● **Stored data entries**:
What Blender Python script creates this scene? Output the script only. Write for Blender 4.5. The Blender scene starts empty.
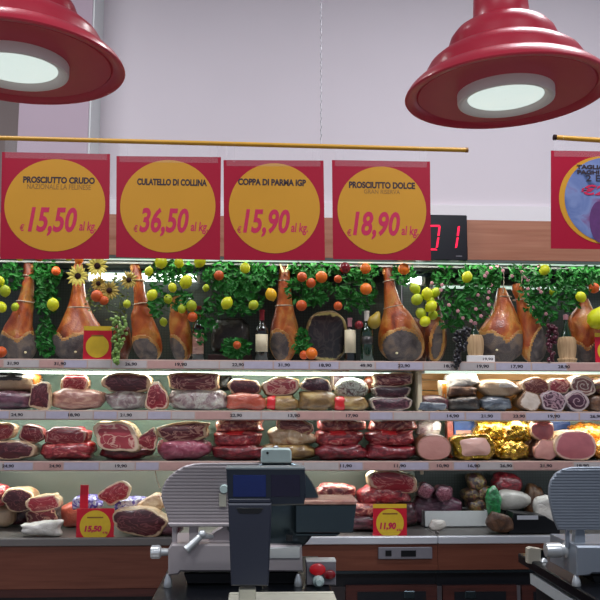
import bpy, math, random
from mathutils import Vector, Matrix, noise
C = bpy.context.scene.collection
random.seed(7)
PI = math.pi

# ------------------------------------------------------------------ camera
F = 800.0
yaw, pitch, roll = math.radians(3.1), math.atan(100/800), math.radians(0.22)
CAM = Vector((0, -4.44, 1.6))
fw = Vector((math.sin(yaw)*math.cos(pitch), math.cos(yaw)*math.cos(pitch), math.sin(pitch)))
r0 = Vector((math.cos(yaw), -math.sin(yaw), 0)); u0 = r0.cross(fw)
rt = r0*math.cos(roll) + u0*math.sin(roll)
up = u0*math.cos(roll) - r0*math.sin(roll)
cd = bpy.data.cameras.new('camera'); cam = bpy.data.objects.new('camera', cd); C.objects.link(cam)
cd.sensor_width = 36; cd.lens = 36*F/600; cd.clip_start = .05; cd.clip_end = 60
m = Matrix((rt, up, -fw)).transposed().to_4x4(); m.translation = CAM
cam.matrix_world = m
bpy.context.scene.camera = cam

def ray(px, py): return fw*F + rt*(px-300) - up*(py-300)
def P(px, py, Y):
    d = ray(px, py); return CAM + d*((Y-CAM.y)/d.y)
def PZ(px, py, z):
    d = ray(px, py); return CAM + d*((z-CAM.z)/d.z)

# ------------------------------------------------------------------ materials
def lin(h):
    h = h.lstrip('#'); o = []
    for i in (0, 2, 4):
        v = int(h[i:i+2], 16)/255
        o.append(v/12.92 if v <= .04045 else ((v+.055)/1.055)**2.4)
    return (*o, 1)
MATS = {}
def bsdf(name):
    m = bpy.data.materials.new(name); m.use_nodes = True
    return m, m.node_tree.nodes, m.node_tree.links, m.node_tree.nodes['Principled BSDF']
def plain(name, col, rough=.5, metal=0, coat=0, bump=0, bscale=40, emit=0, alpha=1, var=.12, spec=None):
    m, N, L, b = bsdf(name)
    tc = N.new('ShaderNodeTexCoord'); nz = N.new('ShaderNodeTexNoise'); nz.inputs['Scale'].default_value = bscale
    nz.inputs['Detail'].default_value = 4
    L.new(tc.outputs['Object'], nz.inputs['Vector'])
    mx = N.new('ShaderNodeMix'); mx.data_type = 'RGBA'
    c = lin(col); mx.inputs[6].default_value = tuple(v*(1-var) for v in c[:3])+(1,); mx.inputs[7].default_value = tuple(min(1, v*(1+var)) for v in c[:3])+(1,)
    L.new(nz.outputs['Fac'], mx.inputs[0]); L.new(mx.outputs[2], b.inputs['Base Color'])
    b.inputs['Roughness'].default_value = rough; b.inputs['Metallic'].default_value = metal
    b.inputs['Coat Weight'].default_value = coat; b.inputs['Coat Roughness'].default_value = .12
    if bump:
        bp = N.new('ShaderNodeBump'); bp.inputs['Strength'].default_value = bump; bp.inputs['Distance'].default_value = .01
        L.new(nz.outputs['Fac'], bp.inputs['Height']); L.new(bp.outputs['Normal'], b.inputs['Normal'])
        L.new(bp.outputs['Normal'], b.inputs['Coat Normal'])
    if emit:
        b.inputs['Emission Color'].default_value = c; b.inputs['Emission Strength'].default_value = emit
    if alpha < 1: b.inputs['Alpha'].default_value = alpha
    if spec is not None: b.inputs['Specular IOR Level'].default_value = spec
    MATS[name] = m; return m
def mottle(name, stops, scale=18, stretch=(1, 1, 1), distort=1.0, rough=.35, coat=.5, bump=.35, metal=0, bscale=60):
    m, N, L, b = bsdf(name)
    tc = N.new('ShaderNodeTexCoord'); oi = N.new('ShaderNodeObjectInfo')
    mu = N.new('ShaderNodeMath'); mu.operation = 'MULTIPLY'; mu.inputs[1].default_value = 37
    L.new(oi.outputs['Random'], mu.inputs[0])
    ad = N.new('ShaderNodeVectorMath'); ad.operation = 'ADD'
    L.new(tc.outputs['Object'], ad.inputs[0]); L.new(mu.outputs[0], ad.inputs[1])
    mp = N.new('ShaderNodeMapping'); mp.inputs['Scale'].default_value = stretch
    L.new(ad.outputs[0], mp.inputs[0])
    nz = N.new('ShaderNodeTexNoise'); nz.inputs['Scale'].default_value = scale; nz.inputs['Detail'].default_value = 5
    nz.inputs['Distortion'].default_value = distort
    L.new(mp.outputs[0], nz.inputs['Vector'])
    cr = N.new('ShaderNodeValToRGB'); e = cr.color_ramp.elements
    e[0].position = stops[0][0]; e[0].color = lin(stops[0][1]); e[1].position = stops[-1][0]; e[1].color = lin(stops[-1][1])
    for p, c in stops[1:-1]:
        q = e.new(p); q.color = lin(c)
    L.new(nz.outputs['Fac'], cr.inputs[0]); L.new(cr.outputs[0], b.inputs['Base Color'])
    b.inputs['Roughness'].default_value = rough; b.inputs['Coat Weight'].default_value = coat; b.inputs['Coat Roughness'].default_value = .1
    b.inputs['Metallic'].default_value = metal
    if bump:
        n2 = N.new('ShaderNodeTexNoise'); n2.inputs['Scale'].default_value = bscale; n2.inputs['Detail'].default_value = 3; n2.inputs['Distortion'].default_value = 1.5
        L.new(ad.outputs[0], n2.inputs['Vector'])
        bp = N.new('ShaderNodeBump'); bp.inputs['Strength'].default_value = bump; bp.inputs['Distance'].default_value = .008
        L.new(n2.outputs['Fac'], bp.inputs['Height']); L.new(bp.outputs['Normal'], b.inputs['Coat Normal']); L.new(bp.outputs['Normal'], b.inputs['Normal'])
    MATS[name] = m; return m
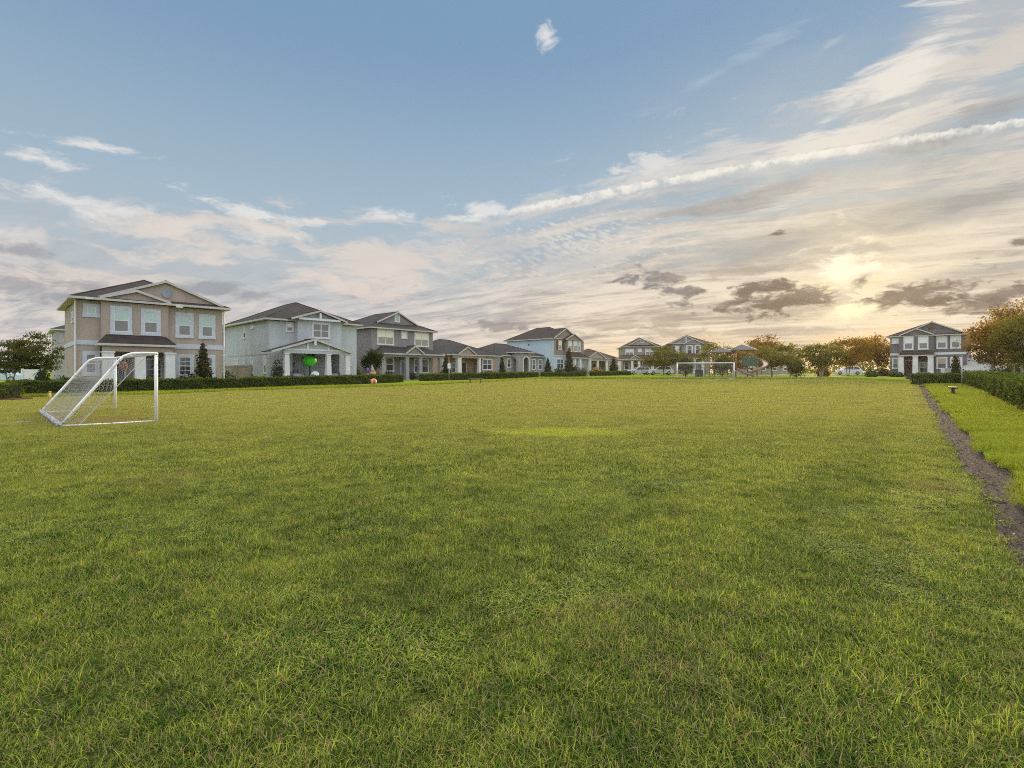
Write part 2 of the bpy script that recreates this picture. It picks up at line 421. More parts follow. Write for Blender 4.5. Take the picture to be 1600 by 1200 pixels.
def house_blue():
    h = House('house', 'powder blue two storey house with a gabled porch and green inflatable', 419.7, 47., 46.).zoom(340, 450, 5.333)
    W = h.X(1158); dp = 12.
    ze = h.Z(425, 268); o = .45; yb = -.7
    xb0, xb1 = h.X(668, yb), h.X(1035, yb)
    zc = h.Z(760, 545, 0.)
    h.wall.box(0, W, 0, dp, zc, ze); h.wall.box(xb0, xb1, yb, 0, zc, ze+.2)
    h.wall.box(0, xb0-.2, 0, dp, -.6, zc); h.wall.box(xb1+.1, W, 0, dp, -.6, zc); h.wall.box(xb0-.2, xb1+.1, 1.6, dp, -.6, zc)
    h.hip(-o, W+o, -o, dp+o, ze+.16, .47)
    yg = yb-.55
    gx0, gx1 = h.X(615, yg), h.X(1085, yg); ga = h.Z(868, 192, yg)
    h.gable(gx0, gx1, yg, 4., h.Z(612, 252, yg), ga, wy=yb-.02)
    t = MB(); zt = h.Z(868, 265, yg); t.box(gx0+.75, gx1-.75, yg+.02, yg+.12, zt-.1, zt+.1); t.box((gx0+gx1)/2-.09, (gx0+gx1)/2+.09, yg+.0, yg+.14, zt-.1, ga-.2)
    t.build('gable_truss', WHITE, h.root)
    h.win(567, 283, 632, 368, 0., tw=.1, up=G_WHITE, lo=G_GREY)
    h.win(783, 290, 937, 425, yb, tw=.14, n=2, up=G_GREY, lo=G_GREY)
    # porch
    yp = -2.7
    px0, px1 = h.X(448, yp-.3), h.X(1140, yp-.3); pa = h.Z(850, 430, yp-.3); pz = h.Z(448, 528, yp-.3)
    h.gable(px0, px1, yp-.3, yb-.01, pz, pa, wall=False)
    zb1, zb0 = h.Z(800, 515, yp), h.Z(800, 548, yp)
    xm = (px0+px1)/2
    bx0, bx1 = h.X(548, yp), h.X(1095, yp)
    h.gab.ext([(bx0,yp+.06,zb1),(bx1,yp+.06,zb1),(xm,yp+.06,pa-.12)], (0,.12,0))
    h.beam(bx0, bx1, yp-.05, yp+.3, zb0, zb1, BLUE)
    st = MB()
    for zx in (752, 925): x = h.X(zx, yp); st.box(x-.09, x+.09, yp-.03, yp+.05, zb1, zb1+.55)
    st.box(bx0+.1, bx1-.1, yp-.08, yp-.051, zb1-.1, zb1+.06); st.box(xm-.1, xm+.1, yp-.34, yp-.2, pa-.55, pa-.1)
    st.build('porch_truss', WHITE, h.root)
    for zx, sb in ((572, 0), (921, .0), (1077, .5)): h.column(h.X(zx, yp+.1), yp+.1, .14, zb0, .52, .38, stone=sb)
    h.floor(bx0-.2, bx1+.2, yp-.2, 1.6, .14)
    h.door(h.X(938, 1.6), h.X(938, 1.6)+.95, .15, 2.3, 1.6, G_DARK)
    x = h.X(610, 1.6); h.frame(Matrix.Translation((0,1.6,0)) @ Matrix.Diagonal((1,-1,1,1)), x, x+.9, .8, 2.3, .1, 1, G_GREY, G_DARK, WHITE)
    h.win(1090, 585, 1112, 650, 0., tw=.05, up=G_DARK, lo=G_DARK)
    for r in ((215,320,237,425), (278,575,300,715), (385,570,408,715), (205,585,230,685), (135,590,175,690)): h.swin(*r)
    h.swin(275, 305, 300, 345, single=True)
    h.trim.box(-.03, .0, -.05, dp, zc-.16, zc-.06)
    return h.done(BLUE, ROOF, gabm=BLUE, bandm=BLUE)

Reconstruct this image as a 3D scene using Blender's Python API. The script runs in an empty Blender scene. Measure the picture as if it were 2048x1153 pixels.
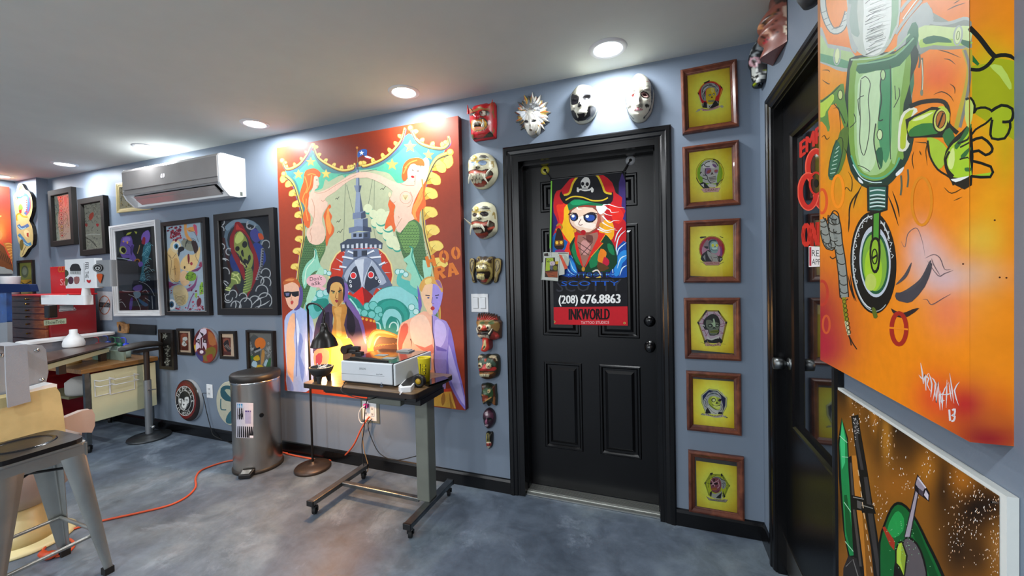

● **Instructions for the task**: Return only the lines from the start of the data through the line that contains "PI = math.pi", please, copying them exactly and omitting all pictures.

● **Task output**:
What Blender Python script creates this scene? Output the script only. Write for Blender 4.5. The Blender scene starts empty.
import bpy, math, random
from mathutils import Vector, Matrix, noise
C = bpy.context.scene.collection
random.seed(7)
PI = math.pi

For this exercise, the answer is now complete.